Additionally, a source close to journalist Alexander Lyubimov, who is named in the presentation as a “public opinion leader” tasked with promoting the show “Fathers of the Donbas,” said that Lyubimov “knew nothing about” the presentation — or even the series itself. “Apparently they stuck his name in there to sell it better and to enhance their own credibility,” said the source. He said the film’s producer Sergey Ponomarev didn’t know anything about Lyubimov’s alleged participation in the project either.

A source close to the team behind the 2023 film “Air” had a similar response to Meduza’s inquiry. Production on the movie, which depicts female pilots protecting the skies over besieged Leningrad, began several years ago; nonetheless, the presentation shown to the Putin administration says that it was strategically funded to “defend [Russia’s] national interests and traditional values” ahead of the March 2024 vote. “[The film’s creators] didn’t have the slightest inkling that this could be linked to the election in any way,” said the source.
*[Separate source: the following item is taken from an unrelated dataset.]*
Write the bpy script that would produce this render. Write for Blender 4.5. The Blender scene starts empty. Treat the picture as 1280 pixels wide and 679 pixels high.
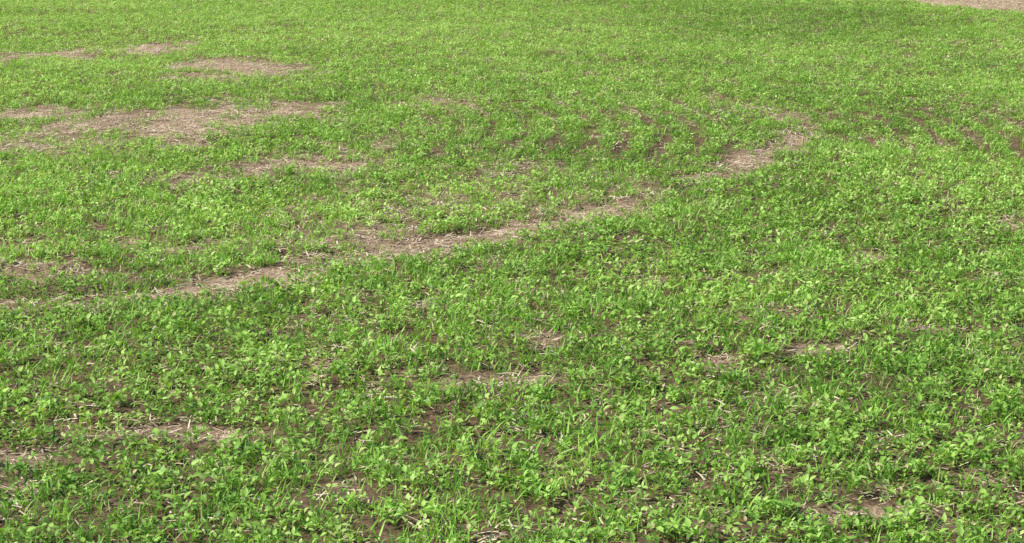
import bpy, math, random
import numpy as np
from mathutils import Vector, Matrix
rng=np.random.default_rng(7); random.seed(7)
scene=bpy.context.scene
W,H=1280.0,679.0
F=2389.0; CAMH=3.0; PITCH=math.atan(509.5/F)

# ---------- helpers: photo position -> place on the ground ----------
def g(px,py):
    a=(px-W/2)/F; b=(H/2-py)/F
    cy=math.cos(PITCH)+b*math.sin(PITCH); cz=-math.sin(PITCH)+b*math.cos(PITCH)
    t=CAMH/-cz
    return np.array([a*t,cy*t])

def hash2(ix,iy,s):
    n=(ix.astype(np.int64)*374761393+iy.astype(np.int64)*668265263+s*1442695041)&0xFFFFFFFF
    n=((n^(n>>13))*1274126177)&0xFFFFFFFF
    n=n^(n>>16)
    return (n&0xFFFFFF)/float(0xFFFFFF)
def vnoise(x,y,s=0):
    ix=np.floor(x);iy=np.floor(y);fx=x-ix;fy=y-iy
    fx=fx*fx*(3-2*fx);fy=fy*fy*(3-2*fy)
    a=hash2(ix,iy,s);b=hash2(ix+1,iy,s);c=hash2(ix,iy+1,s);d=hash2(ix+1,iy+1,s)
    return (a*(1-fx)+b*fx)*(1-fy)+(c*(1-fx)+d*fx)*fy
def fbm(x,y,sc,s=0,o=4):
    v=0;amp=1;t=0
    for i in range(o):
        v=v+amp*vnoise(x*sc+17.3*i,y*sc-9.1*i,s+i);t+=amp;amp*=.55;sc*=2.07
    return v/t
def sstep(a,b,x):
    t=np.clip((x-a)/(b-a),0,1);return t*t*(3-2*t)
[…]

Another film industry source noted that “The Prophet,” the musical about Alexander Pushkin, was initially rejected when its creators applied for government funding:

In 2021, when they sent in their application, they showed a clip in which Borisov, the actor playing Pushkin, read the poem “Ode to Liberty.” It includes the lines: “You autocratic psychopath, / You and your throne do I despise!” And for some odd reason, the Cinema Foundation rejected the application.

But a year later, the source said, “they sorted something out, got the money, and the scene is no longer in the film:

No one ever mentioned this being creative content for the election; there was no talk of that at all. I can only speculate about why the film was included in the presentation. Evidently, the people who made [the presentation] needed to justify the decision to fund it. I mean, how can this be creative content for [Putin’s campaign] when Pushkin’s whole biography is the story of an artist saying ‘Screw the authorities?’

“GDR,” the series about an intelligence agent in East Germany, was also not made with the election in mind, according to another film industry source, although the Telegram channel Ruthless PR has written that the show’s protagonist may be based on Vladimir Putin himself (Putin worked as a KGB agent in East Germany in the 1980s). The source said that production on “GDR” began several years ago and that it was “originally conceived as a mass market film but it happened to fit [the Kremlin’s needs].” He said that when production on the show began, there were no similarities to Putin’s career (other than the obvious one, presumably).

“Apparently, Novikov and Goreslavsky are just latching onto successful projects,” one source involved in the production of “GDR” told Meduza. Another source familiar with the shooting process of one of the shows on the Kremlin list agreed: “I think they just chose everything that could feasibly be related to the elections. They pulled everything they could out of thin air.”

A source from the film industry offered a similar explanation. “They’re trying to bolster their own activities with these ideological supports,” he said.

They look at what projects have been released and what they can latch onto to justify their expenses. It’s like, “Look, we’re doing ideological work, working for the good of the country, spending money wisely. There are mistakes sometimes, like ‘The Master and Margarita,’ but we’re moving in the right direction and self-correcting.”

Alexey Goreslavsky; Sergey Novikov; representatives of the film companies STV, YBW, Art Pictures Studio, Studio Trite, and Bubblegum Production; and the Patriot National Film Foundation did not respond to requests for comment from the authors of this story.